Venezuelan President Nicolás Maduro called on the country's courts and authorities to consider “special measures” that would grant him the ability to sanction print, television and radio news media after accusing them of waging "a psychological war” over Venezuela's current food shortage.
Maduro said the media's coverage of the crisis is negatively affecting the country's food security and economic interests, newspaper Diario Crítico de Venezuela said.
Maduro added that the private media's headlines are pushing Venezuelans to make "nervous" purchases and accused them of provoking the food shortage in the country's markets and supermarkets. He described the news coverage as “war propaganda” and said that, even though there's freedom of the press and expression in the country, it cannot be used against the people.

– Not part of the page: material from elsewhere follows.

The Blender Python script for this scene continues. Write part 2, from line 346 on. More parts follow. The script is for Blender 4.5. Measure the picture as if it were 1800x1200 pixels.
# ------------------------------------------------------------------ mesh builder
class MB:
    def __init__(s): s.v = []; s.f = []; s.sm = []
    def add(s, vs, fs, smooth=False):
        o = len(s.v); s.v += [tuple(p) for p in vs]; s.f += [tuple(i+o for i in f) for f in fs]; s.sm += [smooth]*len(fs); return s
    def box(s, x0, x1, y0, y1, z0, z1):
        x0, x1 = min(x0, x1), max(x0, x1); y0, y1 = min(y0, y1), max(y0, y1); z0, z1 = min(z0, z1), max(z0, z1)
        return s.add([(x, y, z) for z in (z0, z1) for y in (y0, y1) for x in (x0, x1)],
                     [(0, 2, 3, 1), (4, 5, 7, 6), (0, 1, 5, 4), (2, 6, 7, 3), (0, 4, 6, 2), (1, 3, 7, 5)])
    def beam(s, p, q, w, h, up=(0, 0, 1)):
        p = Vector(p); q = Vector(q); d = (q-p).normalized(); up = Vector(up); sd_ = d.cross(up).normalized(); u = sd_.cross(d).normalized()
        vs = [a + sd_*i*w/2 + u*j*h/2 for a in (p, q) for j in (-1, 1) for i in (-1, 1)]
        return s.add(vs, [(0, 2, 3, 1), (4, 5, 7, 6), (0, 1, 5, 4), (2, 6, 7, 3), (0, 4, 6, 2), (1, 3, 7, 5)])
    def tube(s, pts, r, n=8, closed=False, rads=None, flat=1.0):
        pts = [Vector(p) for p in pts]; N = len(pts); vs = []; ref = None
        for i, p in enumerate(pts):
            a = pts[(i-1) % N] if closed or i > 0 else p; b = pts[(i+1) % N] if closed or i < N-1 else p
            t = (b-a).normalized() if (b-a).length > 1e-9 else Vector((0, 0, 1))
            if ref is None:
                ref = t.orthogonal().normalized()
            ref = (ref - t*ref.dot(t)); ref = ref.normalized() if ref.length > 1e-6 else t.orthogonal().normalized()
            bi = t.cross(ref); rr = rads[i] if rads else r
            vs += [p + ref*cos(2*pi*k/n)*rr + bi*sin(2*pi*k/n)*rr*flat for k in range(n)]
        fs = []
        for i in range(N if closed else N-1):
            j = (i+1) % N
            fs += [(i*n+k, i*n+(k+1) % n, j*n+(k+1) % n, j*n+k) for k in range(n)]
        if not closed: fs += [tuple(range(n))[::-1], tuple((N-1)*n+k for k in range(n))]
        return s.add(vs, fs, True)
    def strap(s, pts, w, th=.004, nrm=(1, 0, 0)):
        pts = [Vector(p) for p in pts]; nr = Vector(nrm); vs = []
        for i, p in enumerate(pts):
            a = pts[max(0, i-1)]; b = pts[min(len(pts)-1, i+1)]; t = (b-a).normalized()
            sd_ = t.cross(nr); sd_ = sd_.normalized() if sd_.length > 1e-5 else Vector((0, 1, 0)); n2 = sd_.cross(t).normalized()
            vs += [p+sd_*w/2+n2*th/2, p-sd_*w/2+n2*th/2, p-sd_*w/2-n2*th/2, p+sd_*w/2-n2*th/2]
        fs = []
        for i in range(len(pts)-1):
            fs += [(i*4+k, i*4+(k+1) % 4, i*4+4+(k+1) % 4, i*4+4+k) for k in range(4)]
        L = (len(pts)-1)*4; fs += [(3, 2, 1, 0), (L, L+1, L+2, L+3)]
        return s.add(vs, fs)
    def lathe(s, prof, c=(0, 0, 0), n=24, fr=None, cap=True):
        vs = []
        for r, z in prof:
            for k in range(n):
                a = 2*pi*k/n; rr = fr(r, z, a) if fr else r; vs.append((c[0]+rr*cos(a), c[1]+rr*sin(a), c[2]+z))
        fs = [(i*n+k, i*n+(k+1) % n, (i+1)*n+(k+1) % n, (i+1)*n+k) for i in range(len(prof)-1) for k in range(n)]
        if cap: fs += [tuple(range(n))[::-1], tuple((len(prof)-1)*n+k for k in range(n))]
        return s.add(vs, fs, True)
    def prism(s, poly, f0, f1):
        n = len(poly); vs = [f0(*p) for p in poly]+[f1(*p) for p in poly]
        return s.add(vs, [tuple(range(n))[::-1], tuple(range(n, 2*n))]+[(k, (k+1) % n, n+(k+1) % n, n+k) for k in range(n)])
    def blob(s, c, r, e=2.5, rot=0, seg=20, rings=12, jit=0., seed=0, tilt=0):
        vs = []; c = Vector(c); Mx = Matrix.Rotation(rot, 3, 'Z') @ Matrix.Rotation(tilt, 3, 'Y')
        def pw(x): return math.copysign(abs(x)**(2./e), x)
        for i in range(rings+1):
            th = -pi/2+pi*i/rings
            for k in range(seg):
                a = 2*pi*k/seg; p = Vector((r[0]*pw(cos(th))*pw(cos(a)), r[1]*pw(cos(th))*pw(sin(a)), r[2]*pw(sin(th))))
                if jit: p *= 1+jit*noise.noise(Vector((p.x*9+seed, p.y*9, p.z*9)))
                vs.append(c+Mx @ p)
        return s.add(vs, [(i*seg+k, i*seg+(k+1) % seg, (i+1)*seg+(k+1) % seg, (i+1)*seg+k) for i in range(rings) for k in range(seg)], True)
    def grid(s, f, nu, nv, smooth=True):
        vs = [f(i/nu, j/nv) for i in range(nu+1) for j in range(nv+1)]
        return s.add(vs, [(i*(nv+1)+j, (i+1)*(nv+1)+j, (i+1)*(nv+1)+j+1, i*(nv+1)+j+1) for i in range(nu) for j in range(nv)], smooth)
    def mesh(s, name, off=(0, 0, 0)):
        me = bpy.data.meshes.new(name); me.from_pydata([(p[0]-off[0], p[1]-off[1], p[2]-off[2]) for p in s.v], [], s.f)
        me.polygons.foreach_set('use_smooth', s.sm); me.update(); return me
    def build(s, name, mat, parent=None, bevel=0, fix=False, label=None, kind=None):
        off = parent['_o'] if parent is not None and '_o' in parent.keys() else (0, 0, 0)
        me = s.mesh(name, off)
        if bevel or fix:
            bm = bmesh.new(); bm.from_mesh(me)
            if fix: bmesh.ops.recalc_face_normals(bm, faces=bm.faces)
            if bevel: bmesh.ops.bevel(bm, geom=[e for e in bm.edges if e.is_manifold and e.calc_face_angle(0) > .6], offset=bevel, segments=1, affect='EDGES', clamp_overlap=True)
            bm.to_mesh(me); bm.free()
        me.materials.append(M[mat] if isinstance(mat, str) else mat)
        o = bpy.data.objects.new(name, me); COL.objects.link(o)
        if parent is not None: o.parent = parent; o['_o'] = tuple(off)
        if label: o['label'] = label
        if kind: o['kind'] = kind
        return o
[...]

Maduro denied that there is a food shortage in the country, a stance that was echoed by Vice President Jorge Arreaza, who said that "there's nothing missing in Venezuela (...) not chicken or meet or oil or sugar or coffee or margarine or toilet paper," he said, according to Infobae.
However, there are other indications that Venezuela's food shortage has been intensifying in the last few months. According to the country's Central Bank, this year Venezuela obtained a score of 20% in its shortage index, a percentage that, according to economists, is similar to those of countries going through war, British newspaper The Guard reported.
"Other than oil, we produce close to nothing, and even oil production has decreased. There is a lack of hard currency, and, in a country that imports everything, this becomes more evident with food scarcity," Asdrubal Oliveros, a Venezuelan economist and director of non-profit Ecoanalítica, told The Guardian.
Citing an anonymous source, newspaper El Nacional published last week a story saying that Maduro sought out, unsuccessfully, to obtain económic help from Chinese President Xi Jinping.